Kei Kreutler (me), Editorial Fellow (New York):
We talk a lot about Angelfire and Geocities, but does anyone remember Expage? Well, my friends and I, we each had an Expage. In fact, I think we also had one exclusively for our group, comprising our nicknames, arbitrary preferences, and lots of fuscia Comic Sans on reflecting pool image-repeat backgrounds. At 8, I even spent a lot of time in Dreamweaver developing a tropical-themed website for me and my best friend. Once it was finished, we couldn’t think of anything we felt very compelled to post. It was never hosted.
Michael Connor, Editor & Curator:
My first experience of the web was in using it for research, at school, which was difficult because everything was just pages of "interesting links." Once, while looking for something while a teacher hovered over my shoulder, I accidentally visited a porn site—luckily, it was a text-only browser.
Heather Corcoran, Director:
I don't like nostalgia... .com :)
Laura Davidson, Editorial Fellow (London):
My Dad was an engineer for Ferranti, and as a result I grew up in a household of handcrafted, idiosyncratic, domestic hardware experiments.

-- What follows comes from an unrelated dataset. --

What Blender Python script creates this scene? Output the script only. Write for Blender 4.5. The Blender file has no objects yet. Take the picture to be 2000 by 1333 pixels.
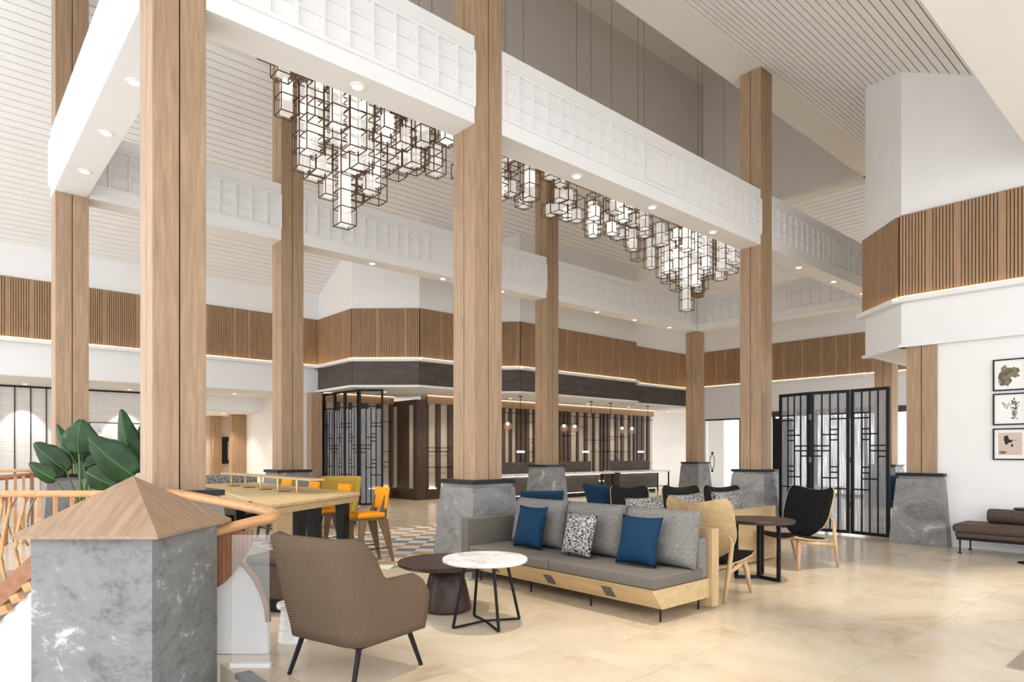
import bpy, bmesh, math, random
from mathutils import Vector, Matrix, noise as mnoise
R = random.Random(7)
sc = bpy.context.scene
COL = sc.collection

# ------------------------------------------------------------------ camera, world, exposure
UL, UD = 0.747925, 0.663783            # lateral / depth components of the room's x axis seen from the eye
EYE = 1.5
def cw(lat, d, z=0.0):                 # eye lateral/depth -> room x, y
    return Vector((lat*UL + d*UD, -lat*UD + d*UL, z))
cam_d = bpy.data.cameras.new('camera'); cam = bpy.data.objects.new('camera', cam_d); COL.objects.link(cam)
cam.location = (0, 0, EYE); cam.rotation_euler = (math.pi/2, 0, -math.asin(UD))
cam_d.sensor_width = 36; cam_d.lens = 1278/2000*36; cam_d.shift_y = (883-666.5)/2000; cam_d.clip_end = 200
sc.camera = cam
wd = bpy.data.worlds.new('world'); sc.world = wd; wd.use_nodes = True
bg = wd.node_tree.nodes['Background']; bg.inputs[0].default_value = (0.97, 0.98, 1.0, 1); bg.inputs[1].default_value = 1.9
vs = sc.view_settings; vs.view_transform = 'Standard'; vs.look = 'None'; vs.exposure = 0.66; vs.gamma = 1; vs.use_curve_mapping = False

# ------------------------------------------------------------------ materials
def nt(m): return m.node_tree.nodes, m.node_tree.links
def pbr(name, col, rough=.6, metal=0., spec=.5, emit=None, es=0.):
    m = bpy.data.materials.new(name); m.use_nodes = True
    b = m.node_tree.nodes['Principled BSDF']
    b.inputs['Base Color'].default_value = (*col, 1); b.inputs['Roughness'].default_value = rough
    b.inputs['Metallic'].default_value = metal; b.inputs['Specular IOR Level'].default_value = spec
    if emit: b.inputs['Emission Color'].default_value = (*emit, 1); b.inputs['Emission Strength'].default_value = es
    return m
def coords(m, scale, kind='Object', rot=(0,0,0), rnd=True):
    n, l = nt(m)
    tc = n.new('ShaderNodeTexCoord'); mp = n.new('ShaderNodeMapping')
    mp.inputs['Scale'].default_value = scale; mp.inputs['Rotation'].default_value = rot
    l.new(tc.outputs[kind], mp.inputs[0])
    if rnd:
        oi = n.new('ShaderNodeObjectInfo'); mu = n.new('ShaderNodeMath'); mu.operation = 'MULTIPLY'; mu.inputs[1].default_value = 37.
        l.new(oi.outputs['Random'], mu.inputs[0]); l.new(mu.outputs[0], mp.inputs['Location'])
    return mp
def ramp(m, src, stops, interp='LINEAR'):
    n, l = nt(m); r = n.new('ShaderNodeValToRGB'); r.color_ramp.interpolation = interp
    e = r.color_ramp.elements
    while len(e) < len(stops): e.new(.5)
    for i, (p, c) in enumerate(stops): e[i].position = p; e[i].color = (*c, 1)
    l.new(src, r.inputs[0]); return r
def tex(m, kind, vec, **kw):
    n, l = nt(m); t = n.new('ShaderNodeTex'+kind)
    for k, v in kw.items(): t.inputs[k].default_value = v
    if vec is not None: l.new(vec.outputs[0], t.inputs['Vector'])
    return t
def bump(m, src, strength=.3, dist=.01):
    n, l = nt(m); b = n.new('ShaderNodeBump'); b.inputs['Strength'].default_value = strength; b.inputs['Distance'].default_value = dist
    l.new(src, b.inputs['Height']); l.new(b.outputs[0], n['Principled BSDF'].inputs['Normal'])
def setcol(m, out): m.node_tree.links.new(out, m.node_tree.nodes['Principled BSDF'].inputs['Base Color'])
def wood(name, dark, light, axis='z', rough=.5, fine=22., spec=.35):
    m = pbr(name, light, rough, spec=spec)
    s = {'x': (1.2, fine, fine), 'y': (fine, 1.2, fine), 'z': (fine, fine, 1.2)}[axis]
    mp = coords(m, s)
    t = tex(m, 'Noise', mp, Scale=1.5, Detail=6., Roughness=.65, Distortion=.6)
    mid = tuple((a+b)/2 for a, b in zip(dark, light))
    r = ramp(m, t.outputs['Fac'], [(.28, dark), (.5, mid), (.7, light)])
    setcol(m, r.outputs[0]); bump(m, t.outputs['Fac'], .15, .004)
    return m
def plaster(name, col, rough=.75):
    m = pbr(name, col, rough, spec=.25); mp = coords(m, (1,1,1), rnd=False)
    t = tex(m, 'Noise', mp, Scale=2.2, Detail=5., Roughness=.6)
    r = ramp(m, t.outputs['Fac'], [(.3, tuple(c*.965 for c in col)), (.7, col)])
    setcol(m, r.outputs[0]); return m
def stone(name, dark, mid, light, scale=2.2, rough=.38):
    m = pbr(name, mid, rough); mp = coords(m, (1, 1, 1.6), rot=(.2, .35, .1))
    a = tex(m, 'Noise', mp, Scale=scale, Detail=9., Roughness=.68, Distortion=1.6)
    b = tex(m, 'Noise', mp, Scale=scale*9, Detail=6., Roughness=.7, Distortion=.3)
    n, l = nt(m); mx = n.new('ShaderNodeMath'); mx.operation = 'MULTIPLY_ADD'; mx.inputs[1].default_value = .45
    l.new(b.outputs['Fac'], mx.inputs[0]); l.new(a.outputs['Fac'], mx.inputs[2])
    r = ramp(m, mx.outputs[0], [(.55, dark), (.70, mid), (.83, tuple(min(1, c*1.12) for c in mid)), (.93, light)])
    setcol(m, r.outputs[0]); return m
def fabric(name, c1, c2, scale=160., rough=.95, bstr=.35):
    m = pbr(name, c1, rough, spec=.15); mp = coords(m, (1,1,1), rnd=False)
    t = tex(m, 'Noise', mp, Scale=scale, Detail=2., Roughness=.6)
    r = ramp(m, t.outputs['Fac'], [(.36, c1), (.64, c2)])
    setcol(m, r.outputs[0]); bump(m, t.outputs['Fac'], bstr, .004); return m
def seeing(name, col, opac, rough=.3, spec=0.0):       # partly transparent sheet
    m = bpy.data.materials.new(name); m.use_nodes = True; n, l = nt(m)
    b = n['Principled BSDF']; b.inputs['Base Color'].default_value = (*col, 1); b.inputs['Roughness'].default_value = rough
    t = n.new('ShaderNodeBsdfTransparent'); mx = n.new('ShaderNodeMixShader'); mx.inputs[0].default_value = opac
    l.new(t.outputs[0], mx.inputs[1]); l.new(b.outputs[0], mx.inputs[2]); l.new(mx.outputs[0], n['Material Output'].inputs[0])
    return m
def emis(name, col, s):
    m = bpy.data.materials.new(name); m.use_nodes = True; n, l = nt(m); n.remove(n['Principled BSDF'])
    e = n.new('ShaderNodeEmission'); e.inputs[0].default_value = (*col, 1); e.inputs[1].default_value = s
    l.new(e.outputs[0], n['Material Output'].inputs[0]); return m

M = {}
M['white'] = plaster('white plaster', (.835, .838, .84))
M['soffit'] = plaster('warm white soffit', (.80, .775, .735))
M['board'] = plaster('painted ceiling board', (.865, .87, .875))
M['gap'] = pbr('shadow gap backing', (.02, .018, .017), .9)
M['oak'] = wood('column oak', (.285, .185, .112), (.455, .315, .205), 'z', fine=18)
M['oakx'] = wood('pedestal oak', (.27, .175, .11), (.44, .30, .20), 'y', fine=16)
M['slat'] = wood('slat oak', (.29, .175, .098), (.43, .275, .165), 'z', fine=14)
M['slatback'] = pbr('slat backing', (.125, .07, .038), .8)
M['black'] = pbr('black metal', (.006, .006, .007), .5, spec=.25)
M['satin'] = pbr('black lacquer', (.007, .007, .008), .35, spec=.3)
M['stone'] = stone('grey veined stone', (.105, .105, .107), (.20, .20, .203), (.50, .49, .48), 1.6)
M['stonebig'] = stone('pedestal stone', (.115, .118, .12), (.215, .22, .222), (.55, .56, .56), 1.9, .6)
M['marble'] = stone('white marble', (.48, .48, .49), (.80, .79, .79), (.9, .9, .89), 3.0, .18)
M['fascia'] = wood('dark bronze fascia', (.055, .045, .040), (.105, .088, .078), 'x', fine=5)
M['walnut'] = wood('dark walnut', (.055, .034, .022), (.10, .065, .044), 'z', fine=10)
M['walnuttop'] = wood('dark table wood', (.025, .014, .011), (.06, .035, .028), 'x', .35)
M['cream'] = pbr('cream wall panel', (.55, .48, .39), .7)
M['ply'] = wood('light oak', (.44, .31, .155), (.60, .45, .25), 'x', .45, fine=10)
M['plyy'] = wood('light oak along y', (.44, .31, .155), (.60, .45, .25), 'y', .45, fine=10)
M['plyz'] = wood('light oak upright', (.44, .30, .15), (.58, .43, .24), 'z', .45, fine=10)
M['ash'] = wood('ash legs', (.48, .31, .17), (.66, .46, .28), 'z', .45, fine=12)
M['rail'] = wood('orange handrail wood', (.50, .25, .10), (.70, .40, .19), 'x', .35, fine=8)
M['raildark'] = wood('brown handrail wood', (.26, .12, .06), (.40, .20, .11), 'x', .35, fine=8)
M['stoolwood'] = wood('stool walnut', (.15, .095, .05), (.25, .165, .09), 'z', fine=10)
M['brass'] = pbr('brass', (.60, .42, .16), .3, 1.)
M['bronze'] = pbr('bronze lantern frame', (.13, .075, .045), .35, .6)
M['grey'] = fabric('grey melange fabric', (.12, .115, .108), (.29, .28, .265), 120.)
M['taupe'] = fabric('taupe seat fabric', (.115, .103, .09), (.19, .172, .152), 130.)
M['blue'] = fabric('petrol blue velvet', (.004, .026, .062), (.008, .040, .092), 60., .7, .1)
M['orange'] = fabric('orange upholstery', (.80, .30, .015), (.92, .40, .03), 70., .75, .15)
M['mustard'] = fabric('mustard upholstery', (.46, .30, .05), (.58, .40, .09), 90.)
M['blackfab'] = fabric('black upholstery', (.006, .006, .007), (.014, .014, .015), 90.)
M['brownfab'] = fabric('chocolate upholstery', (.075, .052, .038), (.115, .082, .062), 110.)
M['glass'] = seeing('clear glass', (.85, .9, .92), .14, .05)
M['lantern'] = seeing('seeded lantern glass', (.92, .92, .90), .34, .35)
bp_ = M['lantern'].node_tree.nodes['Principled BSDF']; bp_.inputs['Emission Color'].default_value = (1,.97,.93,1); bp_.inputs['Emission Strength'].default_value = .32
M['meshcloth'] = None
M['amber'] = seeing('amber globe glass', (.55, .30, .18), .35, .08)
M['leaf'] = None
M['led_warm'] = emis('warm led strip', (1., .68, .34), 17.)
M['led_cove'] = emis('soft cove led', (1., .72, .42), 5.)
M['led_white'] = emis('white led strip', (1., .90, .76), 6.)
M['lampglow'] = emis('lamp lens', (1., .93, .82), 4.)
M['lanternglow'] = emis('lit lantern sleeve', (1., .95, .88), .68)
M['screenglow'] = emis('lit bar', (1., 1., 1.), 3.)
M['grout'] = pbr('floor joint', (.62, .55, .45), .8)
M['lower'] = pbr('lower level white floor', (.85, .85, .85), .5)
M['daybed'] = fabric('brown leather cloth', (.085, .06, .048), (.12, .088, .07), 60., .6, .08)
M['steel'] = pbr('socket plate steel', (.12, .125, .13), .4, .5)
M['art_paper'] = pbr('picture mat', (.86, .85, .83), .8)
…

I was known as the only girl in town that had a successfully networked home system, and word got round to my chemistry teacher, who stalked me for an invitation to our house. #die
Emma Hazen, Program Intern:
I remember in 4th grade we got to use the computer lab. We usually learned to type and did Kidpix. Right after 9/11, some boys surfed the internet and allegedly found some website where they could sign up to join the military.
Nate Hitchcock, Curatorial Fellow:
I was being taught by my dad how to use a computer and I remember it seeming strange that the pictures had light behind them but didn't move. And that words moved vertically and not horizontally. [ED. Nate was using a machine equipped with a T3.]

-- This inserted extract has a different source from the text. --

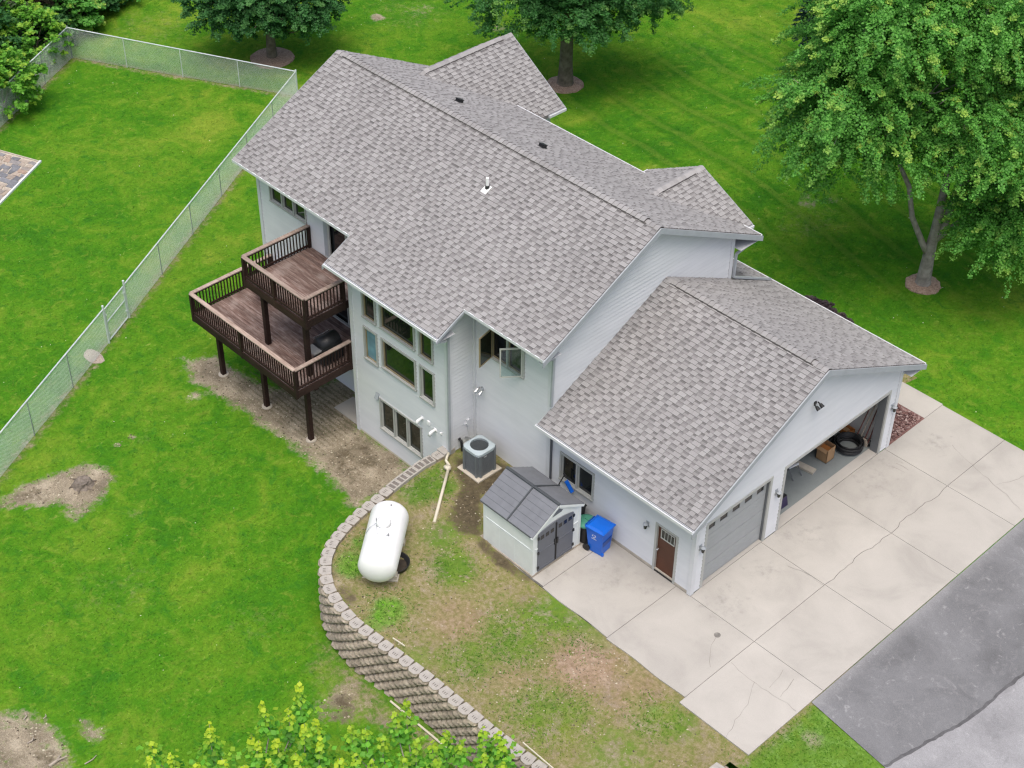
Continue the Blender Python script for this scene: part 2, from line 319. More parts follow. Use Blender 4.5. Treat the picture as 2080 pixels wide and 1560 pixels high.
def link(name, me, parent=None, mw=None):
    o = bpy.data.objects.new(name, me); COL.objects.link(o)
    mw = mw if mw is not None else Matrix.Identity(4)
    if parent is not None:
        o.parent = parent; o.matrix_local = Matrix.Translation(-ORIGIN.get(parent, Vector((0, 0, 0)))) @ mw
    else: o.matrix_world = mw
    ORIGIN[o] = mw.translation.copy(); return o
def build(mb, name, mats, parent=None, smooth_=False): return link(name, mb.mesh(name, mats, smooth_), parent)
def tag(o, label=None, cat=None, group=None, kind=None):
    if label: o['label'] = label
    if cat: o['category'] = cat
    if group: o['group'] = group
    if kind: o['kind'] = kind
    return o
def thing(name, loc, label, cat, group=None):
    o = bpy.data.objects.new(name, None); COL.objects.link(o); o.location = loc; o.empty_display_size = .2; ORIGIN[o] = Vector(loc); return tag(o, label, cat, group)
def frame(u, v, n, p): return Matrix(((u.x, v.x, n.x, p.x), (u.y, v.y, n.y, p.y), (u.z, v.z, n.z, p.z), (0, 0, 0, 1)))

class Plane:
    "an upright wall plane: u along the wall, z up, d outwards"
    def __init__(s, axis, val, sign): s.a, s.v, s.s = axis, val, sign
    def P(s, u, z, d=0.0): return (u, s.v+s.s*d, z) if s.a == 'y' else (s.v+s.s*d, u, z)
    def box(s, mb, u0, u1, z0, z1, d0, d1, mi=0):
        a = s.P(u0, z0, d0); b = s.P(u1, z1, d1); return mb.box(a[0], b[0], a[1], b[1], z0, z1, mi)

def siding(name, pl, u0, u1, z0, z1, parent, holes=(), top=None, course=.16, lap=.024, mats=None):
    "lap siding: every course a sloped board with an under-lip, cut round the openings; top(z) -> (lo, hi) trims a gable"
    mb = MB(); zs = []; z = z0
    while z < z1-1e-6: zs.append(z); z += course
    zs.append(z1)
    flip = (pl.a == 'y') == (pl.s > 0)
    def face(q, mi=0): mb.add(q[::-1] if flip else q, [(0, 1, 2, 3)], mi)
    for i in range(len(zs)-1):
        a0, b0 = zs[i], zs[i+1]
        cuts = sorted({a0, b0} | ({a0+.026} if b0-a0 > .03 else set()) | {z for h in holes for z in h[2:4] if a0 < z < b0})
        for za, zb in zip(cuts[:-1], cuts[1:]):
            nose = .026; pf = lambda z: lap-nose*.8*(1-(z-a0)/nose) if z-a0 < nose-1e-6 else lap*(1-(z-a0-nose)/(course-nose))
            da, db = pf(za), pf(zb); zm = (za+zb)/2
            iv = [(u0, u1)]
            for h in holes:
                if h[2] < zm < h[3]:
                    nv = []
                    for (p, q) in iv:
                        if h[0] > p: nv.append((p, min(q, h[0])))
                        if h[1] < q: nv.append((max(p, h[1]), q))
                    iv = [t for t in nv if t[1]-t[0] > 1e-4]
            for p, q in iv:
                pa, qa, pb, qb = p, q, p, q
                if top:
                    l, r = top(za); pa, qa = max(p, l), min(q, r); l, r = top(zb); pb, qb = max(p, l), min(q, r)
                    if qa-pa < .01: continue
                    if qb < pb: pb = qb = (pb+qb)/2
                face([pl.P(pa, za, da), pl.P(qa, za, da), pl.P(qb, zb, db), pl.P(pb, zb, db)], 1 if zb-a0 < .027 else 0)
                if za == a0: face([pl.P(pa, za, -.004), pl.P(qa, za, -.004), pl.P(qa, za, da), pl.P(pa, za, da)])
    return build(mb, name, [M_SIDE, M_SIDENOSE], parent)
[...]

Zachary Kaplan, Community Manager/Program Administrator:
I had the internet, but my dad wouldn't get AOL (the cost!). My friend Michael had it as his house, however. He also had punters. And we used to go around seeking out what we thought were neo-nazi chatrooms—I'm sure they weren't—trying to boot people. We were good/confused Jewish day schoolers.
Scott Meisburger, Senior Developer:
Growing up, I shared a gray box computer with my brother. When our parents first hooked it up to the internet, they flung their hands in front of the screen to cover it, deathly afraid that their children might see pornography.

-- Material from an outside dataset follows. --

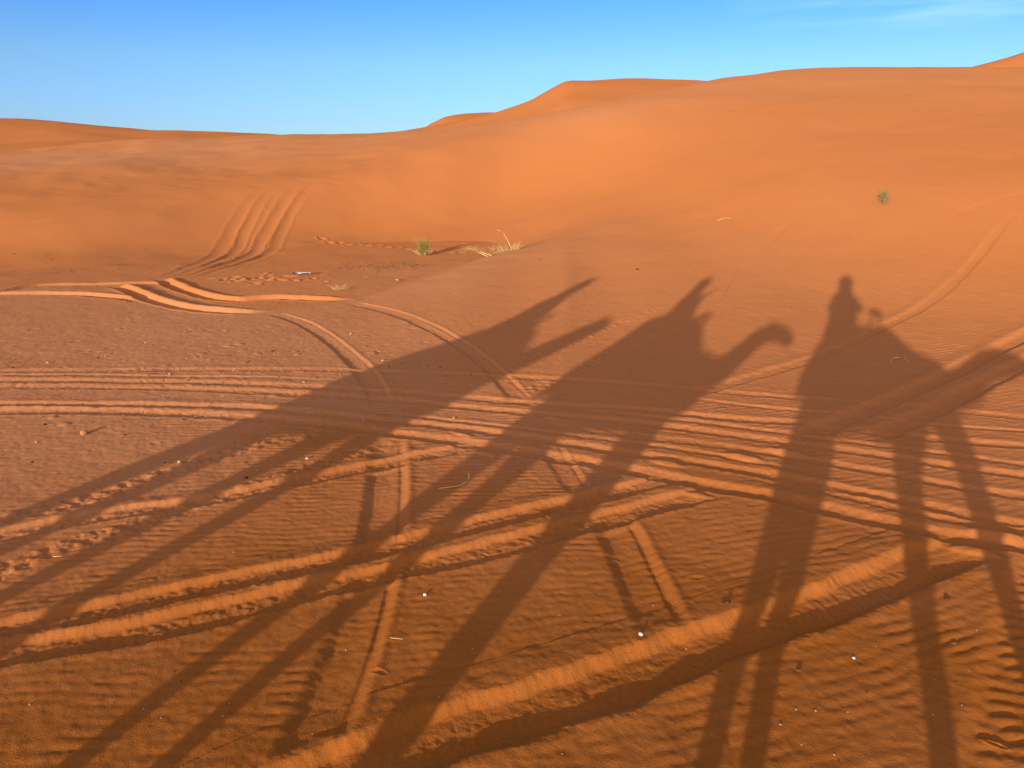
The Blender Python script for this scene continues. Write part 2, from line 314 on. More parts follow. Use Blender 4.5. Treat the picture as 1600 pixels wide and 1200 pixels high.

1985. Student Assistant UNIX Systems Admin for the Engineering Computer Graphics Facility for the University of Akron, tending a 16- node HP 5000 workstation cluster. No Web. Just Usenet, Bitnet, and KERMIT. Making bad desktop schemes, playing the ancient predecessor of Civilization, and the old Star Trek game. And writing printer drivers for a dying Prime CAD miniframe.
1987. My friend Les from high school is now a mathematician with research interests in commutative algebra, algebraic geometry, combinatorics, and algebraic K-theory. I'm visiting the college where he's teaching and he walks me over to a green screened, putty-colored terminal. "I spend a lot of time here talking with colleagues on the internet." "Kind of a linked-up computer thing?" "Yeah, a lot of schools are connected now, I can send and receive messages all over the world." Afterward we drive back to his apartment, drink a beer or two, and watch Star Trek: The Next Generation (the episode where centipede-like parasites infiltrate high Federation officials) and Wes Craven's Deadly Friend (where a woman's head is exploded with a flying basketball).
1992. Picked up the "connectivity" packet at the University of Minnesota and installed it on the only computer at work (Kinko's) that had a modem (it was the one that was used to send and receive Kinko's resume orders). Dialed in to the U. Explored the university's "gopher" server. Telnetted into Wunderground. Checked out the IRC. Explored a wide variety of MUDs, MUSHes and MOOs, finally deciding on LambdaMOO as my fave. Little work was done that day.